Introduction
A telescope is no good without a good quality mount and neither are any good to you without some good quality eyepieces. The function of an eyepiece is to magnify the incoming rays of light and present them to the eye of the observer. Choosing which type of eyepiece to buy from the 6 or so popular designs can be bewildering but there are a couple of things to consider that will help.
If you have a ‘fast’ telescope (a telescope with a low f/ratio such as f/4 or f/5) then they tend to be less forgiving and higher quality eyepieces should be aimed for whereas ‘slower’ telescopes (with a high f/ratio around f/8 or f/9) can cope with lesser quality eyepieces and still yield a good sharp image.
Something else to think about is eye relief. This is the distance between the outside of the eyepiece (or more accurately the outer surface of the lens) to your eye. Over the years I have tried many different eyepieces, some with such a low eye relief that I really had to squash my eye up to the eyepiece to see the image properly. Its all down to comfort and ensuring you see the full field of view rather than just the central part of it but its of more concern to those who wear glasses to observe. If this is you, then you should look for an eye relief of about 20 mm.
Magnification
The real challenge though when choosing eyepieces is which focal length or apparent field to go for. Like telescopes, eyepieces have a focal length and this determines the magnification that you will get with your particular telescope. Its a simply calculation; divide the focal length of the telescope by the focal length of the eyepiece to work out the magnification. For example, a telescope with a 1000mm focal length and a 15mm eyepiece will give a magnification of 66x so you will see an image 66x bigger than with the naked eye.
As you observe, you will realise that you need more than one eyepiece. You will get much more use out of the middle range of magnifications so concentrate on getting these first, perhaps a 25mm and 9mm eyepiece. You can then look to purchase a lower and higher focal length at a later date. Ultra stable atmospheric conditions for the use of a high power eyepiece are few and far between so there is no rush to get one of these, you might use it for just a few nights of the year.
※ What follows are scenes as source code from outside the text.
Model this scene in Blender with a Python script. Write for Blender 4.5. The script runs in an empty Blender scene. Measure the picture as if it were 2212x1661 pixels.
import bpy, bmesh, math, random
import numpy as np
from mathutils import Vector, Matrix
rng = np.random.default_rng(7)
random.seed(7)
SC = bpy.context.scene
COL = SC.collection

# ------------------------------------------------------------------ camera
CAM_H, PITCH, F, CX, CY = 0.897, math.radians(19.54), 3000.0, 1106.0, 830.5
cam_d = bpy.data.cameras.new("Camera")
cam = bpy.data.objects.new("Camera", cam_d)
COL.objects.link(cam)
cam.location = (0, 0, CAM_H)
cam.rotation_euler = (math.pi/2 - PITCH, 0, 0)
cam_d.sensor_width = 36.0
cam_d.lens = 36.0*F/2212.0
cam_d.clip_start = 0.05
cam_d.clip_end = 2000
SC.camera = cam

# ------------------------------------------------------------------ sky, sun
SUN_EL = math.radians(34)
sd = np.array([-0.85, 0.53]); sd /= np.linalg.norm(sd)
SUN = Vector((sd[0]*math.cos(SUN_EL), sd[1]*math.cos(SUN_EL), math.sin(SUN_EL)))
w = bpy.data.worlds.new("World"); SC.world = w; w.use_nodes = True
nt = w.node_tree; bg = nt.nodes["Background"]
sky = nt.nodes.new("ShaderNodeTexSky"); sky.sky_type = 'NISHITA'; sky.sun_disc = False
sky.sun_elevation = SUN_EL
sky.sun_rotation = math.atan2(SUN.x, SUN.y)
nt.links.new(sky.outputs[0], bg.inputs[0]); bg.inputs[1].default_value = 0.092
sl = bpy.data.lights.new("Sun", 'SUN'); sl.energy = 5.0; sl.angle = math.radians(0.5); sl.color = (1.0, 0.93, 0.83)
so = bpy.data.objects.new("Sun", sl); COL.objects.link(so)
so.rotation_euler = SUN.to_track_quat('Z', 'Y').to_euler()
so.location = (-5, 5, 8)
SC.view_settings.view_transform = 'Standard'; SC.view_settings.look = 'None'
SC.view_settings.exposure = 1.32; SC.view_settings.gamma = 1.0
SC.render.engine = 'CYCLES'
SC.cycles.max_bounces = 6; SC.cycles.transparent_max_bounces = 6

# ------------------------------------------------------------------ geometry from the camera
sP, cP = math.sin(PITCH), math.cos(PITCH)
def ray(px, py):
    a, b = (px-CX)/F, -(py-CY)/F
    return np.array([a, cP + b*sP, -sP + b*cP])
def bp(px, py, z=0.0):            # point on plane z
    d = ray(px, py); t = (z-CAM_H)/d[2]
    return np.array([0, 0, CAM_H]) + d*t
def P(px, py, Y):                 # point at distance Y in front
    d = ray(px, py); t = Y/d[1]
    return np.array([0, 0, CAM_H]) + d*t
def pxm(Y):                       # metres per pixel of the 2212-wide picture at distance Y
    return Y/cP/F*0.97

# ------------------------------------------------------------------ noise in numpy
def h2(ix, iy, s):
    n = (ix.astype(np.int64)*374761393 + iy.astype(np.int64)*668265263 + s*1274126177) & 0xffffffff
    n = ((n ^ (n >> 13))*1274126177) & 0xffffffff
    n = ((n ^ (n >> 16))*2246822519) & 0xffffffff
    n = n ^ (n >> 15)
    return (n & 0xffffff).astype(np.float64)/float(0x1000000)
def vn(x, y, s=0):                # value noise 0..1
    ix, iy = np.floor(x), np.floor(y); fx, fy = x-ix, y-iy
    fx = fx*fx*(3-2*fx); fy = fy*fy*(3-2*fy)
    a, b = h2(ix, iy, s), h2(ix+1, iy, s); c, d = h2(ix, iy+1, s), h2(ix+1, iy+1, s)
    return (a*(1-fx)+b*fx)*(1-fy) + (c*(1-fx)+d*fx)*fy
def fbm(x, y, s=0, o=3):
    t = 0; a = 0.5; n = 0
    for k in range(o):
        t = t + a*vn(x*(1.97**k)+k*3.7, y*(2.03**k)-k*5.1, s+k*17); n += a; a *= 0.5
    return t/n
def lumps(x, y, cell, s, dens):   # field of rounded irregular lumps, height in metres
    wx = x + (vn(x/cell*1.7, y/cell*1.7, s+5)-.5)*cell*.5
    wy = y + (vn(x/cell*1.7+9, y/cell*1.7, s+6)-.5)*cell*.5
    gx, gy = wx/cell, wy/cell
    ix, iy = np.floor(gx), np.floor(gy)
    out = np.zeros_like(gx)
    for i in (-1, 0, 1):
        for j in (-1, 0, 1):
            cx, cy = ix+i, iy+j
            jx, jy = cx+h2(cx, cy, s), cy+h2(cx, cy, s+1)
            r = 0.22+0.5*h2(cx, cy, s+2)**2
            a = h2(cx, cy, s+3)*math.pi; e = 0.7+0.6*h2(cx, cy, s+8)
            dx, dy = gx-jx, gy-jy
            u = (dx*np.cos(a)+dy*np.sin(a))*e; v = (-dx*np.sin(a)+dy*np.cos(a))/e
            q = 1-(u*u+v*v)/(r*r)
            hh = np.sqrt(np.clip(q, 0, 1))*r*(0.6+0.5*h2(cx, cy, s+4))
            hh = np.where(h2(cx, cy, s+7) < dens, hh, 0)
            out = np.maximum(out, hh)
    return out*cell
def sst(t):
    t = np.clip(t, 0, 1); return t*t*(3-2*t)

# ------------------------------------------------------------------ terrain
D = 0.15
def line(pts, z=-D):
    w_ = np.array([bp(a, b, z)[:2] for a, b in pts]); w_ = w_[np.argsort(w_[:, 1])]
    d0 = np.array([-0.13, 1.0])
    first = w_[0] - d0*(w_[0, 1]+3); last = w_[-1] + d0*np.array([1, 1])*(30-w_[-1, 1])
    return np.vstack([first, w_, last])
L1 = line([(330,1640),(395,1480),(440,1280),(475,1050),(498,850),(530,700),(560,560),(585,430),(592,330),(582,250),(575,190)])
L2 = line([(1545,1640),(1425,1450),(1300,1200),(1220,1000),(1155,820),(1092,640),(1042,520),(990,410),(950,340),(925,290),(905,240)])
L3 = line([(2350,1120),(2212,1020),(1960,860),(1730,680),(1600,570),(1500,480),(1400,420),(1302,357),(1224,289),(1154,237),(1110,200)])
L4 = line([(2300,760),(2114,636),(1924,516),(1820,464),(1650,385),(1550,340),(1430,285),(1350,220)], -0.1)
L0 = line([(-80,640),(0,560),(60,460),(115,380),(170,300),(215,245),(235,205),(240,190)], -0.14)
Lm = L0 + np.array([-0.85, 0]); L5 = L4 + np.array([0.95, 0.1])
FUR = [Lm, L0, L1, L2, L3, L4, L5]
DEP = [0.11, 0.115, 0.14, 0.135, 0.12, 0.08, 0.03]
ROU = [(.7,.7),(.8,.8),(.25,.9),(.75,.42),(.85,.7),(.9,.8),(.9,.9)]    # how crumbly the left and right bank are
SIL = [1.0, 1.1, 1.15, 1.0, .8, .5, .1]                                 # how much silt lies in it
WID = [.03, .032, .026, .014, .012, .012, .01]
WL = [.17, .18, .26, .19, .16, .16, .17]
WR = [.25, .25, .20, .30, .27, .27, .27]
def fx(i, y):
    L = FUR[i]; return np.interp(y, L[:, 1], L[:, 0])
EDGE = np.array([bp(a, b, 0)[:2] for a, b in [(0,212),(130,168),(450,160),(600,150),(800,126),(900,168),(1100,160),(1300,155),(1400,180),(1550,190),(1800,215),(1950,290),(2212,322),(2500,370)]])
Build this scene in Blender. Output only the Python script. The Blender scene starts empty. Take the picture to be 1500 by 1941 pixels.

Another eyepiece accessory you could look to buy is a barlow lens. These fit in between the eyepiece and telescope and act to either double or triple the magnification of that eyepiece. Careful planning of your eyepieces and a good quality barlow lens will double the range of eyepieces. For example, there is no point buying a 20mm and 10mm eyepiece with a 2x barlow lens as it will make the 20mm eyepiece work like the 10mm.
You can use the calculation above in reverse to workout which eyepiece you need for a particular magnification. Simply divide the telescope focal length by the magnification you are after and that will tell you the focal length eyepiece you need.
Field of View
The final note about eyepieces is field of view. There are two terms here, apparent field of view and true field of view. The apparent field of view is the width in degrees of sky as seen if you look through the eyepiece alone. Not much use really but using this figure, along with the magnification your eyepiece/telescope combination gives (from above) and you can work out the true field of view. This is the actual portion of sky you will see when looking through your telescope. To calculate this, divide the apparent field by the magnification. For example, if you have an eyepiece with an apparent field of 50 degrees and a magnification of 100x then you will get a true field of view of 0.5 degree which is just about the size of the full moon in the sky.
There are other types of eyepiece out there, for example those with illuminated reticules inside. These have either fine wires inside the lens or lines etched onto the glass that are illuminated by a faint red light. Through the eyepiece you will be able to see a gently glowing red cross (or in other designs angular measurement scales) which are of great use in astronomical imaging and other more advanced applications.